Boris and the damning letter

Our character is set young and isn’t likely to change much as we grow older.
Rory Stewart speaking at the ‘Letters Live’ event
Rory Stewart is an MP who, in the recent contest to become leader of the Conservative Party, showed himself to be surprisingly civilised. For a Tory. A problem, of course, since it was quite impossible for a man with any kind of pretension at being civilised to remain inside the Tory Party, once Boris Johnson became leader.
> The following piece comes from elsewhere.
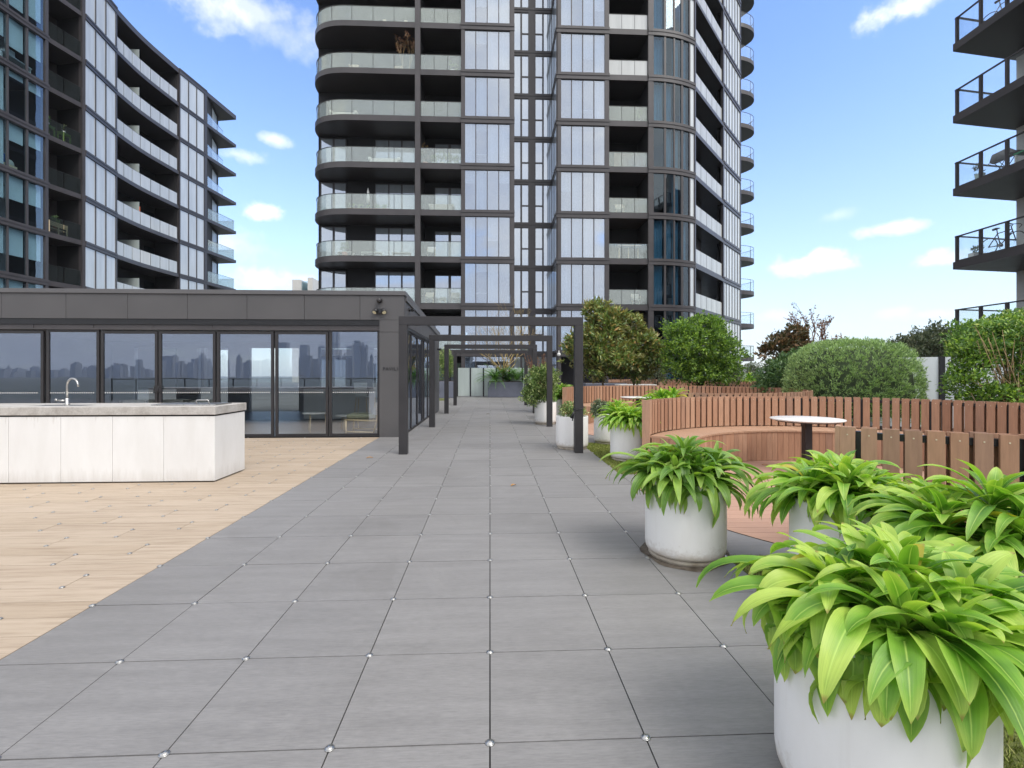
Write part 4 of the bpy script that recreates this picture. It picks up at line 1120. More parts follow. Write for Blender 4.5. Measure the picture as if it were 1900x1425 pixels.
# ---- frosted screens
def screens(name, pts, w_, h, lb, mat, post=.07, group=None, gap=.0):
    t = thing(name, lb, 'screen', (*pts[0],0), group)
    for a, c in zip(pts[:-1], pts[1:]):
        n = max(1, round(math.dist(a,c)/w_))
        for k in range(n):
            p, q = lerp(a,c,k/n), lerp(a,c,(k+1)/n); u = Vector((q[0]-p[0],q[1]-p[1])).normalized()
            g = MB(); g.seg((p[0]+u.x*post*.6,p[1]+u.y*post*.6),(q[0]-u.x*post*.6,q[1]-u.y*post*.6),-.008,.008,.03,h); g.build('pane', mat, t)
            g = MB(); g.seg((p[0]-u.x*post*.5,p[1]-u.y*post*.5),(p[0]+u.x*post*.5,p[1]+u.y*post*.5),-.05,.05,0,h+.01); g.build('post', 'black_paint', t)
        g = MB(); g.seg((c[0]-u.x*post*.5,c[1]-u.y*post*.5),(c[0]+u.x*post*.5,c[1]+u.y*post*.5),-.05,.05,0,h+.01); g.build('post', 'black_paint', t)
screens('frosted_screen', [(-1.93,28.9),(2.7,28.9)], .77, 1.69, 'frosted glass screen wall between dark posts at the end of the walkway', 'frost_screen')
s0 = W2(1560, 12.9); s1 = W2(1747, 12.15); s2 = W2(1960, 11.3)
screens('frosted_screen', [s0, s1, s2], 2.6, 1.80, 'pale frosted screen between the clipped bush and the large right shrub', 'white_screen', .11)
s0 = W2(1340, 31); s1 = W2(1412, 31)
screens('frosted_screen', [s0, s1, W2(1475,27)], 1.2, 1.75, 'far white frosted screen below the tower balconies', 'white_screen', .09)

# ================================================================== CURVED SEATING PODS
def arc_pts(c, r, a0, a1, n): return [(c[0]+r*math.cos(R(a0+(a1-a0)*i/n)), c[1]+r*math.sin(R(a0+(a1-a0)*i/n))) for i in range(n+1)]
def pod(c, Rr, a0, a1, lb, seat=True, top=1.0):
    """screen of upright boards on a ring from a0 to a1 degrees, bench inside it"""
    t = thing('curved_bench', lb, 'bench', (c[0],c[1],0), 'curved slatted benches')
    th = .105; span = a1-a0; n = int(R(span)*(Rr+th)/.126); n_ = n
    def plank(mb, r0, r1, a, w_, z0, z1):
        ca, sa = math.cos(R(a)), math.sin(R(a)); hx, hy = -sa*w_/2, ca*w_/2
        mb.prism([(c[0]+ca*r0-hx,c[1]+sa*r0-hy),(c[0]+ca*r1-hx,c[1]+sa*r1-hy),(c[0]+ca*r1+hx,c[1]+sa*r1+hy),(c[0]+ca*r0+hx,c[1]+sa*r0+hy)], z0, z1)
    o_, i_, sc_ = MB(), MB(), MB()
    for k in range(n):
        a = a0+span*(k+.5)/n + .12*math.sin(k*7.1)
        plank(o_, Rr+th-.024, Rr+th, a, .095, .03, top+.003*math.sin(k*3.3))
        plank(i_, Rr, Rr+.024, a, .091, .50 if seat else .03, top-.002+.003*math.sin(k*2.3))
        for z in (top-.06, .52 if seat else .3):
            plank(sc_, Rr-.0022, Rr+.0, a, .009, z, z+.009); plank(sc_, Rr+th, Rr+th+.0022, a, .009, z if z > .8 else .33, (z if z > .8 else .33)+.009)
    o_.build('outer_boards', 'slat_wood', t); i_.build('inner_boards', 'slat_wood', t)
    if c[1] < 6: sc_.build('screw_heads', 'cream', t)
    m = MB(); nn = int(span/4)
    for z in (top-.085, .27): m.ribbon(arc_pts(c, Rr+th/2, a0+1, a1-1, nn), -.025, .025, z, z+.05)
    m.build('rails', 'black_paint', t)
    for k in range(0, n-1, 7):
        m = MB(); plank(m, Rr+.027, Rr+th-.027, a0+span*(k+1.0)/n, .055, 0, top-.03); m.build('post', 'black_paint', t)
    for a in (a0, a1):
        e = MB(); plank(e, Rr-.004, Rr+th+.004, a, .03, .02, top+.004); e.build('end_board', 'slat_wood', t)
    if seat:
        s0 = Rr-.645; m = MB(); ns = int(R(span)*Rr/.145)
        for k in range(ns):
            b0_, b1_ = a0+span*k/ns+.06, a0+span*(k+1)/ns-.06
            m.prism([(c[0]+r_*math.cos(R(a)),c[1]+r_*math.sin(R(a))) for r_, a in ((s0,b0_),(Rr-.003,b0_),(Rr-.003,b1_),(s0,b1_))], .462, .488)
        m.build('seat', 'seat_wood', t)
        m = MB(); nf = int(R(span)*s0/.088)
        for k in range(nf): plank(m, s0+.012, s0+.034, a0+span*(k+.5)/nf, .0845, .012, .461)
        m.build('seat_front', 'slat_wood', t)
        m = MB(); m.ribbon(arc_pts(c, s0+.06, a0+.5, a1-.5, nn), -.02, .02, .0, .455); m.build('seat_frame', 'joint_dark', t)
        for a in (a0, a1):
            m = MB()
            for k in range(5): 
                r_ = s0+.06+.125*k; plank(m, r_-.06, r_+.06, a+(.35 if a == a0 else -.35), .02, .012, .461)
            m.build('seat_end', 'slat_wood', t)
    return t
C1, R1 = (4.54,5.55), 2.64
pod(C1, R1, 226-360, 147, 'nearest curved timber bench with its high slatted back, round stone table inside')
C2, R2 = (4.85,12.42), 2.90
pod(C2, R2, 250-360, 161, 'second curved slatted bench, behind the nearest one and beside the tied planter')
C3 = (9.9,19.6); pod(C3, 2.7, 226-360, 165, 'third curved slatted bench, right of and behind the round green tree')
C4 = (9.4,26.9); pod(C4, 2.6, -150, 170, 'farthest curved slatted bench, close under the glass tower')
C5 = (14.0,24.8); pod(C5, 2.2, -150, 150, 'small far curved slatted bench before the pale far screen')
def deck(c, rr, z):
    b = MB(); w_ = .138; n = int(rr/w_)+1
    rr2 = rr
    for k in range(-n, n):
        y0, y1 = k*w_+.002, (k+1)*w_-.002
        ym = max(abs(y0),abs(y1))
        if ym >= rr2: continue
        def xe(y): return math.sqrt(max(0, rr2*rr2-y*y))
        sk = -.06
        pl = [(-xe(y0),y0),(xe(y0),y0),(xe(y1),y1),(-xe(y1),y1)]
        ca, sa = math.cos(sk), math.sin(sk)
        b.prism([(c[0]+x*ca-y*sa, c[1]+x*sa+y*ca) for x, y in pl], z-.02, z)
    return b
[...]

Johnson kicked him out for the capital offence of opposition to the boss. It’s curious that both parties are now run by men, and by factions, for which loyalty to the leader is now the only test of political reliability: anti-Semites are allowed to remain inside the Labour Party, as long as they demonstrate slavish deference to Jeremy Corbyn. Why, Corbyn even tried to drive Tom Watson, his deputy, out of that position, even though he had been elected to it by the membership, for having had the temerity to oppose his views on Brexit.

Personally, I think it shows real courage to oppose Corbyn’s Brexit views. Indeed, it requires acute powers of observation to discover what they even are, he goes to such lengths to hide them.
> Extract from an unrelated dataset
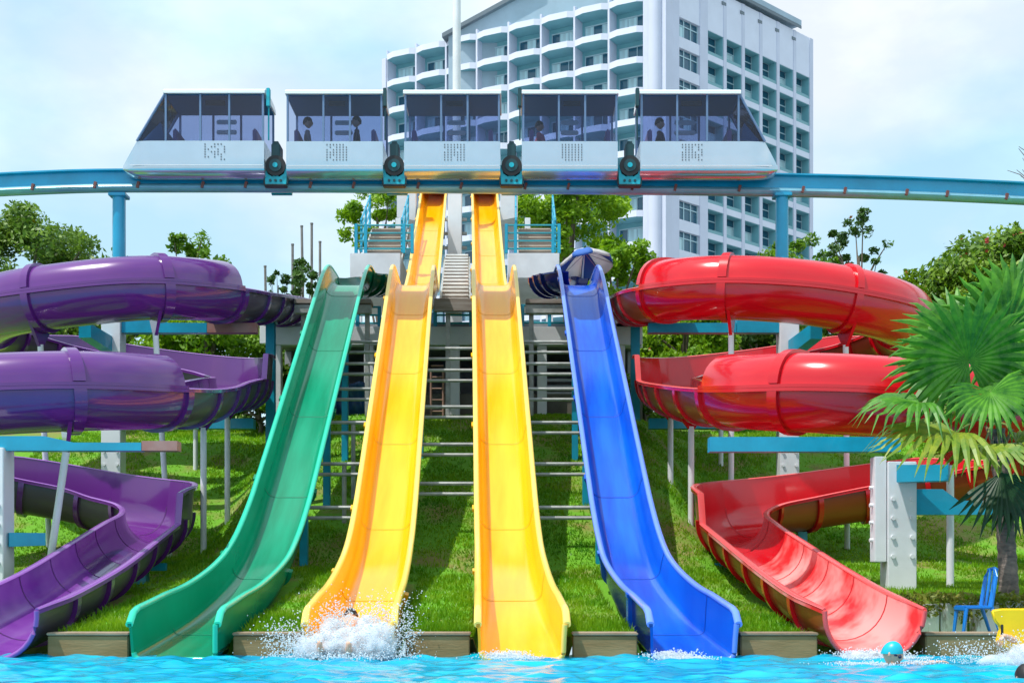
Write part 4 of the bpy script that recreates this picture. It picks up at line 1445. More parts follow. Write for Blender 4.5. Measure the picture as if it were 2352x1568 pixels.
carA = make_car(279, 607, 'leading carriage at the left end of the train, sloping nose facing left', -1, 0.45)
carB = make_car(657, 879, 'second carriage from the left, two passengers sitting inside', 0, 0.85)
carC = make_car(928, 1149, 'middle carriage of the train, above the two yellow slides', 0, 0.92)
carD = make_car(1199, 1419, 'fourth carriage from the left, between the middle carriage and the right nose', 0, 0.92)
carE = make_car(1471, 1790, 'last carriage at the right end of the train, sloping nose facing right', 1, 0.88)

def make_bogie(px, label):
    x = X(px, 29.5)
    y = 29.62
    t = thing('monorail_bogie', label, 'bogie', (x, 30, 10.0), 'drive units between the monorail carriages')
    zc = Z(376, 29.4)
    MB().cyl((x, y, zc), (x, y - 0.10, zc), 0.235, 28).build('drive_wheel', M_RUB, t, 40)
    MB().cyl((x, y - 0.101, zc), (x, y - 0.125, zc), 0.145, 24).build('wheel_disc', M_BOGD, t, 40)
    MB().cyl((x, y - 0.126, zc), (x, y - 0.15, zc), 0.058, 16).build('hub', M_BOGT, t, 40)
    m = MB().bbox(x - 0.10, x + 0.10, y - 0.08, y + 0.35, zc + 0.20, zc + 0.52, 0.02)
    m.bbox(x - 0.06, x + 0.06, y - 0.04, y + 0.3, zc + 0.52, zc + 0.58, 0.01)
    m.build('motor', M_BOGD, t, 30)
    # forked frame
    out = [(x - 0.27, zc + 0.02), (x - 0.23, zc + 0.02), (x - 0.19, zc - 0.18), (x - 0.08, zc - 0.25), (x, zc - 0.16), (x + 0.08, zc - 0.25), (x + 0.19, zc - 0.18), (x + 0.23, zc + 0.02), (x + 0.27, zc + 0.02), (x + 0.24, zc - 0.43), (x - 0.24, zc - 0.43)]
    MB().prism(out, 'y', y - 0.06, y + 0.06).build('side_frame', M_BOGT, t)
    MB().prism([(a, b_) for a, b_ in out], 'y', 30.32, 30.42).build('side_frame', M_BOGT, t)
    MB().bbox(x - 0.26, x + 0.26, 29.5, 29.7, zc - 0.48, zc - 0.432, 0.015).build('bumper_bar', M_RUB, t)
    for sd in (-1, 1):
        MB().bbox(x + sd * 0.25 - 0.035, x + sd * 0.25 + 0.035, y - 0.05, y + 0.02, zc - 0.42, zc - 0.02, 0.012).build('guide_plate', M_RUB if sd < 0 else M_BOGD, t, 30)
    for k in range(3):
        MB().cyl((x - 0.12 + 0.12 * k, y - 0.061, zc - 0.34), (x - 0.12 + 0.12 * k, y - 0.09, zc - 0.34), 0.03, 10).build('bolt', M_BOGD, t, 40)
    # coupling rod to the next car
    MB().cyl((x - 0.42, 30, zc - 0.05), (x + 0.42, 30, zc - 0.05), 0.05, 10).build('coupling_rod', M_BOGD, t, 40)
    return t
for px, lab in ((632, 'turquoise drive unit with black wheel between the first and second carriages'), (905, 'turquoise drive unit with black wheel between the second and middle carriages'),
                (1175, 'turquoise drive unit with black wheel between the middle and fourth carriages'), (1447, 'turquoise drive unit with black wheel between the fourth and last carriages')):
    make_bogie(px, lab)
# small end fittings at the roof corners
for (px, car) in ((616, carA), (884, carB), (1194, carD), (1464, carE)):
    x = X(px, DT)
    m = MB().bbox(x - 0.04, x + 0.04, 29.3, 29.45, Z(245, DT), Z(203, DT), 0.01)
    m.cyl((x, 29.4, Z(320, DT)), (x, 29.4, Z(246, DT)), 0.02, 6)
    m.build('end_lamp_bracket', M_BOGD if px != 616 else M_BOGT, car[0], 30)

# ------------------------------------------------------------------ people
M_SKIN = mat('skin', (0.46, 0.25, 0.17), 0.5, var=0.06, vscale=8)
M_SKIN2 = mat('fair_skin', (0.68, 0.39, 0.27), 0.5, var=0.06, vscale=8)
M_HAIR = mat('black_hair', (0.012, 0.010, 0.010), 0.45, var=0.3, vscale=40)
M_CAP = mat('turquoise_swim_cap', (0.0, 0.42, 0.52), 0.35, var=0.05)
M_NAVY = mat('navy_swimwear', (0.006, 0.012, 0.06), 0.5)
M_GRYS = mat('dark_shirt', (0.06, 0.06, 0.08), 0.8)
M_TAN = mat('grey_shirt', (0.20, 0.19, 0.22), 0.8)
M_PINK = mat('pink_shirt', (0.5, 0.16, 0.22), 0.8)
def skin_body(name, joints, edges, material, parent=None, sub=2, root=0):
    """joints: list of (x, y, z, radius)"""
    off = wt(parent)
    me = bpy.data.meshes.new(name)
    me.from_pydata([(j[0] - off[0], j[1] - off[1], j[2] - off[2]) for j in joints], edges, [])
    o = bpy.data.objects.new(name, me)
    link(o, parent)
    md = o.modifiers.new('skin', 'SKIN')
    for i, j in enumerate(joints):
        r_ = j[3]
        me.skin_vertices[0].data[i].radius = (r_, r_ if len(j) < 5 else j[4])
        me.skin_vertices[0].data[i].use_root = (i == root)
    md.use_smooth_shade = True
    md.branch_smoothing = 0.3
    sb = o.modifiers.new('sub', 'SUBSURF')
    sb.levels = sub
    sb.render_levels = sub
    # bake the modifiers so that the body is one plain mesh
    dg = bpy.context.evaluated_depsgraph_get()
    ev = o.evaluated_get(dg)
    nm = bpy.data.meshes.new_from_object(ev)
    o.modifiers.clear()
    o.data = nm
    nm.materials.clear()
    nm.materials.append(material)
    nm.shade_smooth()
    return o

def head(parent, c, yaw, pitch, skin, hairmat, r=0.105, cap=False, name='head'):
    """head with nose, brow, chin, ears, eyes, mouth and hair; faces +x at yaw 0"""
    off = wt(parent)
    M = Matrix.Translation(Vector(c)) @ Matrix.Rotation(yaw, 4, 'Z') @ Matrix.Rotation(pitch, 4, 'Y')
    seg, rings = 28, 20
    vs, fs = [], []
    for i in range(rings + 1):
        th = math.pi * i / rings
        for k in range(seg):
            ph = 2 * math.pi * k / seg
            x, y, z = math.sin(th) * math.cos(ph), math.sin(th) * math.sin(ph), math.cos(th)
            X_, Y_, Z_ = x * 0.98, y * 0.80, z * 1.18
            if z < 0:                        # jaw narrows and comes forward to a chin
                Y_ *= 1 - 0.36 * (-z) ** 1.2
                X_ = X_ * (1 - 0.25 * (-z)) + 0.22 * (-z) ** 1.5
            fwd = max(0, x)
            d = math.hypot(y * 4.2, (z + 0.12) * 2.6)
            X_ += 0.22 * math.exp(-d * d * 1.6) * (fwd > 0.3)           # nose
            for sy in (-1, 1):
                d2 = math.hypot((y - sy * 0.36) * 5, (z - 0.07) * 6)
                X_ -= 0.09 * math.exp(-d2 * d2) * (fwd > 0.3)           # eye sockets
            d3 = math.hypot(y * 3, (z + 0.52) * 9)
            X_ += 0.05 * math.exp(-d3 * d3) * (fwd > 0.3)               # lips
            vs.append(M @ Vector((X_ * r, Y_ * r, Z_ * r)))
    for i in range(rings):
        for k in range(seg):
            fs.append((i * seg + k, (i + 1) * seg + k, (i + 1) * seg + (k + 1) % seg, i * seg + (k + 1) % seg))
    h = mobj(name, vs, fs, skin, parent, 60)
    e = MB()
    for sy in (-1, 1):
        e.ball(M @ Vector((0.83 * r, sy * 0.31 * r, 0.09 * r)), 0.10 * r, 8, 6)
    e.build('eyes', M_RUB, h, 60)
    e = MB()
    for sy in (-1, 1):
        e.ball(M @ Vector((-0.05 * r, sy * 0.84 * r, -0.05 * r)), 0.22 * r, 8, 6, (0.7, 0.35, 1.15))
    e.build('ears', skin, h, 60)
    e = MB()
    e.ball(M @ Vector((0.98 * r, 0, -0.53 * r)), 0.17 * r, 8, 6, (0.3, 1.3, 0.35))
    e.build('mouth', mat('lips', (0.42, 0.13, 0.11), 0.5), h, 60)
    # hair or cap: offset shell over the crown and back
    vs, fs = [], []
    rows = 12
    for i in range(rows + 1):
        for k in range(seg):
            ph = 2 * math.pi * k / seg
            lim = math.pi * (0.36 + 0.26 * (0.5 - 0.5 * math.cos(ph)) ** 0.8)
            if cap:
                lim = math.pi * (0.40 + 0.20 * (0.5 - 0.5 * math.cos(ph)))
            th = lim * i / rows
            x, y, z = math.sin(th) * math.cos(ph), math.sin(th) * math.sin(ph), math.cos(th)
            q = 1.07 + (0 if cap else 0.025 * math.sin(9 * ph + 5 * th))
            vs.append(M @ Vector((x * 0.99 * q * r - (0.02 * r), y * 0.83 * q * r, z * 1.19 * q * r)))
    for i in range(rows):
        for k in range(seg):
            fs.append((i * seg + k, (i + 1) * seg + k, (i + 1) * seg + (k + 1) % seg, i * seg + (k + 1) % seg))
    hr = mobj('swim_cap' if cap else 'hair', vs, fs, hairmat, h, 60)
    return h, M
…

Fortunately, Corbyn’s attempts failed, but then he’s not particularly effective. Indeed, the full extent of his achievement in politics, as his supporters never tire of pointing out, is that he did a lot better than expected in the 2017 general election. He didn’t do anything drastic like actually winning, but he lost relatively honourably. A loser who doesn’t do too badly? Yes, that’s probably as high as he can aspire.
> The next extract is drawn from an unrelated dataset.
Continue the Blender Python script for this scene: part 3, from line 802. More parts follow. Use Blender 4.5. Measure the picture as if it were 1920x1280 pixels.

Boris, on the other hand, is just as nasty but a lot more effective. So he kicked out 21 Conservative MPs who had the gall to vote against him on 3 September 2019, including Stewart. The 21 have therefore been sitting as Independents in Parliament since then.

Stewart has, however, now gone a step further. He has chosen to leave the Conservative Party altogether and announced he would not stand in the next General Election, ending his Parliamentary career.

He seems reasonably likeable, and I wish him a long and happy retirement, or indeed some new and rewarding career. He has, however, announced that he would not be leaving politics, but would run for Mayor of London. That’s not something in which I can wish him any joy, however, since I think London’s Mayor, Sadiq Khan, is the best politician Labour has and the only way I’d like to see him stop being Mayor is if he returned to Parliament to take over the party leadership.

It will certainly need a figure of his ability to rebuild the party after the Corbynists have finished wrecking it.

No good wishes, then, for Stewart’s run for Mayor. But congratulations, on the other hand, for the way he announced his resignation. He was taking part in an event at the Albert Hall on 3 October. Called ‘Letters Live’, it involves various celebrities reading out letters of historical or other importance. Stewart chose to read out two from Martin Hammond, a housemaster at Eton, the super deluxe public (i.e. private) school both Stewart and Boris Johnson attended. They were addressed to Stanley Johnson, Boris’s father. One pointed out:

Boris sometimes seems affronted when criticised for what amounts to a gross failure of responsibility (and surprised at the same time that he was not appointed Captain of the School for next half). I think he honestly believes that it is churlish of us not to regard him as an exception, one who should be free of the network of obligation which binds everyone else.
The letter about Boris Johnson,
first made public by a Letters of Note tweet
Boris was not yet 18 when these words were written. But we’ve seen, in the way he simply fired his colleagues for resisting him, and prorogued (suspended) Parliament when it seemed disinclined to comply with his wishes, that he really doesn’t believe he should be held to the same standards as others.

Indeed, that prorogation has been found to be illegal, so it’s clear he feels the law itself needn’t constrain him.

Nothing has changed. He felt entitled to whatever he desired back in 1982, he feels the same entitlement today. His character was fixed then. All that has changed since is that he now has far more power to inflict his wishes on others.

It’s another point on which Johnson and Corbyn resemble each other. The Labour leader, too, is convinced that entry to 10 Downing Street is now his entitlement, and (so far) refuses to stand aside for anyone else, even if that’s the only way of getting Boris out. To our sorrow, it seems Britain is going through an era of entitled leaders.

But, again, Boris is a lot more effective. And therefore a great deal more dangerous.